Marco Rubio spent much of the past year denying his ambitions to attain higher office. He would shoot down reporters every time they questioned his desire to join the 2012 Republican ticket as vice president, claiming his intent was solely to learn the ins and outs of the Senate. "I don't want to be the vice president right now, or maybe ever. I really want to do a good job in the Senate," he said in an interview last month.
But now that the veepstakes has kicked, off Rubio's adopted a far different tone. From a speech in D.C. yesterday:
Too often times in the United States Senate especially, most of the votes we take are nothing but messaging points," Rubio said in a speech at the Latino Coalition's Annual Economic Summit in Washington. "Bills are brought to the floor, that people know are not going to pass, for one purpose alone, and that's to give people talking points on the Sunday evening shows.
"Our people deserve better. It's not like we don't have major issues to confront, but they are not being confronted. The only thing that's being done in the Senate these days is creating material for television commercials in the fall, and it's sad."
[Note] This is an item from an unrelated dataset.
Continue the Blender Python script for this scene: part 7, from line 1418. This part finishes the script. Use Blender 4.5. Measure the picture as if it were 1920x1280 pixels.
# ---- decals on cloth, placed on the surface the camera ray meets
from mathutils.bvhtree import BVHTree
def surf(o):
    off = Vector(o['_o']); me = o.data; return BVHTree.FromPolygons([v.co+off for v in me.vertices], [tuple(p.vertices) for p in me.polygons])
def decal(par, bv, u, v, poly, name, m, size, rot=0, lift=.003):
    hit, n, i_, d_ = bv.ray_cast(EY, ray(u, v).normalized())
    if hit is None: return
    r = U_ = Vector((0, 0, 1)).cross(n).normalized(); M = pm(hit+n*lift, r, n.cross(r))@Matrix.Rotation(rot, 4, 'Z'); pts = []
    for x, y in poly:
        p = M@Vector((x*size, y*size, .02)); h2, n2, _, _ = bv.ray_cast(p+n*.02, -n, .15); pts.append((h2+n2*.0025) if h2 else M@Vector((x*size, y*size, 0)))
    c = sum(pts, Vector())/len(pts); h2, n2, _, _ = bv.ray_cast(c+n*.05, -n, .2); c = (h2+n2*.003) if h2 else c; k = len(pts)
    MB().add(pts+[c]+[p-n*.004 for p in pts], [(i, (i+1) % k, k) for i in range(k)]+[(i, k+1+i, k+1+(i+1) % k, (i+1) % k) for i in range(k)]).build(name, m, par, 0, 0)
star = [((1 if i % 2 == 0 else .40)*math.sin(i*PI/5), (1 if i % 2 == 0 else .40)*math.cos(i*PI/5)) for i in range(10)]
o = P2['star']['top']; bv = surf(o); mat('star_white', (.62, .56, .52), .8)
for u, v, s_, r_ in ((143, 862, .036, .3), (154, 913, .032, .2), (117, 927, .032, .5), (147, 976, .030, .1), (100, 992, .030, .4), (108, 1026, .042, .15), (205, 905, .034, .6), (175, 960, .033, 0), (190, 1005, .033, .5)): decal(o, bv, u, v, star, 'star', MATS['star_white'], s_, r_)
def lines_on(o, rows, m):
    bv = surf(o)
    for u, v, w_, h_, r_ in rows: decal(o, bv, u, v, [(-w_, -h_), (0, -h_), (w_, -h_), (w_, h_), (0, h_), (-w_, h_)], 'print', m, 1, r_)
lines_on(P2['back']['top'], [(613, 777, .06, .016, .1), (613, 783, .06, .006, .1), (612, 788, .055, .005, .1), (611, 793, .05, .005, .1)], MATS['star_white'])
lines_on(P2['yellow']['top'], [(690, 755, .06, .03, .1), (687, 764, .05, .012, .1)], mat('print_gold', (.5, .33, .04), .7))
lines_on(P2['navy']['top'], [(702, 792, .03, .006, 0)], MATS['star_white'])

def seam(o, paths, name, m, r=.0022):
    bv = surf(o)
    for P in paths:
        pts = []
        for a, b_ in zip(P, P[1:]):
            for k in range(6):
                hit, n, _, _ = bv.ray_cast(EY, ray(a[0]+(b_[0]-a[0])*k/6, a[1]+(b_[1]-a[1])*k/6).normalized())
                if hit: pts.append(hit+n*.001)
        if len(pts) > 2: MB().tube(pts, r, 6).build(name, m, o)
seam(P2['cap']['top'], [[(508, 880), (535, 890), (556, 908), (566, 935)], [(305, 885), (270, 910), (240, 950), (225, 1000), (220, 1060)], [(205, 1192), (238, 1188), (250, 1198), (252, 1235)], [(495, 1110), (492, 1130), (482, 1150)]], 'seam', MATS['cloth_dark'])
It's easy to see how Rubio is positioning himself to ignore his past protestations and justify accepting the number two slot should Romney offer it. "I came to Washington to join the greatest deliberative body in the world only to enter a chamber that had lapsed into partisan discord thanks to the extremist policies of the Obama administration," future Rubio will say. "Therefore I gladly accept Governor Romney's invitation to run as his vice presidential candidate to restore some sanity and reasonable compromise to our political system." It is an easily rhetorical shift, sure to be praised by the class of campaign political journalists that readily accept rote disdain for the political process.